At that time, he was one of the last voices to speak out for the retention of self-government and the very right to vote for which the people of Newfoundland had worked so hard, for so many years. More than a decade later, he led the movement for confederation when Newfoundlanders voted by a narrow margin to become a province of Canada, rather than return to responsible government and sovereignty. Senator Bradley was the latest chapter in the history of the Mockbeggar Plantation, which stretches back to the discovery of North America by John Cabot, back to the first European settlement when it was considered the "best room in Bonavista," and back to the French-English wars when the treaty of Utrecht divided Newfoundland between the two warring countries and put the English settlers of Bonavista behind enemy lines on the "French Shore."

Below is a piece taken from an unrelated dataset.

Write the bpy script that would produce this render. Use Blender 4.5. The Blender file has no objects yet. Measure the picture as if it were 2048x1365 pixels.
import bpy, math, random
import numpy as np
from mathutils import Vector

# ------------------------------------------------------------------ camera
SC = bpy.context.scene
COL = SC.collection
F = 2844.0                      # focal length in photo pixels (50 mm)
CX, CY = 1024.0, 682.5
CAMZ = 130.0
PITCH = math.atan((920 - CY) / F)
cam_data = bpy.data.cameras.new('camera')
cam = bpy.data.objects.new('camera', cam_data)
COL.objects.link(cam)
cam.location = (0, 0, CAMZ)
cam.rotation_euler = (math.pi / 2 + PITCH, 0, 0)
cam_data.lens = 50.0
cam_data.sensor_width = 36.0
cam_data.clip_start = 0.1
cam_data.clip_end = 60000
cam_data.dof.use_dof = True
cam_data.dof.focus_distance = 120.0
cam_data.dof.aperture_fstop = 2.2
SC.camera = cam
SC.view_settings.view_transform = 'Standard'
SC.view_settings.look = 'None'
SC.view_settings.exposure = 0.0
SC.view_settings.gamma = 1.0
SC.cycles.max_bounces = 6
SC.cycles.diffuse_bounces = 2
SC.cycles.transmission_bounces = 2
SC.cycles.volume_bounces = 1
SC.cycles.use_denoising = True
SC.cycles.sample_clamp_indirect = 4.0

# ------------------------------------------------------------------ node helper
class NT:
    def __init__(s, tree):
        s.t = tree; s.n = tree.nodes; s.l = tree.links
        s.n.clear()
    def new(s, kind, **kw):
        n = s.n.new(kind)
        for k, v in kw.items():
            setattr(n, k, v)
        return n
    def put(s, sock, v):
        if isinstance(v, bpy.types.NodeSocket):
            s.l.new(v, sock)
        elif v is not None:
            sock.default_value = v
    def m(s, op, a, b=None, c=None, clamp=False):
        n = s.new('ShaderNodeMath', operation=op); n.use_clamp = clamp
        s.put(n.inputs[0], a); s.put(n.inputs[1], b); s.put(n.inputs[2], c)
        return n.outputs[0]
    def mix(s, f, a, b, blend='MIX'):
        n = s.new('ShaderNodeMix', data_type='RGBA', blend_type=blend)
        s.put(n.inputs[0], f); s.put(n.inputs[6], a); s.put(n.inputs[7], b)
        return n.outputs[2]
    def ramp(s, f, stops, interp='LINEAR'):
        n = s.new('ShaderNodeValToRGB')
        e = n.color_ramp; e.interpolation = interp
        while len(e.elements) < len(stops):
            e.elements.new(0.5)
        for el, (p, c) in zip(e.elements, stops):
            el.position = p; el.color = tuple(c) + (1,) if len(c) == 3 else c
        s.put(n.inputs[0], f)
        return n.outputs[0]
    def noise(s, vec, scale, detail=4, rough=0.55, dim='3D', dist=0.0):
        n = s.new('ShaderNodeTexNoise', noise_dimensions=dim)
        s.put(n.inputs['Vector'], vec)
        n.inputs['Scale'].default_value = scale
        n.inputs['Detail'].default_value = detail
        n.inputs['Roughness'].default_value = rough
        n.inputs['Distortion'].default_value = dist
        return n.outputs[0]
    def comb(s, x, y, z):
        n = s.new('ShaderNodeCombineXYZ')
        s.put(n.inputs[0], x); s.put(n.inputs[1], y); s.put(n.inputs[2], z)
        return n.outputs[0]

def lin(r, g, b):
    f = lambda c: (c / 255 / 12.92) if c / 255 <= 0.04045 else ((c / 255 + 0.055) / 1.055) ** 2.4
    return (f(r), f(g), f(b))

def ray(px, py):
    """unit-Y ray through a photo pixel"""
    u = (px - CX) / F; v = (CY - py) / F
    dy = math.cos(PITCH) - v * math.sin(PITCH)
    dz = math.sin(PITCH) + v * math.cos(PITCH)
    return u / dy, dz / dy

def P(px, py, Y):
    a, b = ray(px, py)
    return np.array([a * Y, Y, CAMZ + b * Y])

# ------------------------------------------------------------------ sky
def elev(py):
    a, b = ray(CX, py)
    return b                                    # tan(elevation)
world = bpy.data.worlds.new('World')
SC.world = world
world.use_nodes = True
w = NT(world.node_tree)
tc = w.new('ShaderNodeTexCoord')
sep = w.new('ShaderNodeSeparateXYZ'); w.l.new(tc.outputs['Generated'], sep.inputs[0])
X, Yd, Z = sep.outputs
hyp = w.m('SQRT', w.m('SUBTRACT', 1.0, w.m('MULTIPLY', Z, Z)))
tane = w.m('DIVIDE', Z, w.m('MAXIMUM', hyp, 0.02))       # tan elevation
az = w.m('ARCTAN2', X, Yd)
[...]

At that time, a small fort was built at Mockbeggar for protection from French raiding parties, through the time of the West Country, when English merchants who exploited the Newfoundland fishery and built the economy of Britain as it became a great world power. The "Quaker miser," Joseph White, owned the Mockbeggar room and built the Big Store, which still stands on the Plantation grounds. It remained an important business concern in the early 19th century, during the rise of the St. John's merchant families and the Outport Merchants, who traded internationally from towns all along the coast of Newfoundland and Labrador. The Mockbeggar Plantation was an important part of the establishment of Methodism in Newfoundland. It played a part in Newfoundland's first move toward a confederation with Canada in 1869, when owner James Saint was an active confederate. Residents of the Mockbeggar Plantation were members of the Newfoundland government during the coming of self-rule and responsible government.

It stood through the Great War when young resident Frederick Roper paid the supreme sacrifice on the far shores of Gallipoli. It was there in the Great Depression during the fall of self-government for Newfoundlanders and the coming of the Bradleys . Almost every great event in our history has touched on the Mockbeggar Plantation. All this is a prelude to one of the greatest events in the history of Newfoundland and Labrador, when F. Gordon Bradley led the confederates to victory and union with Canada in 1949.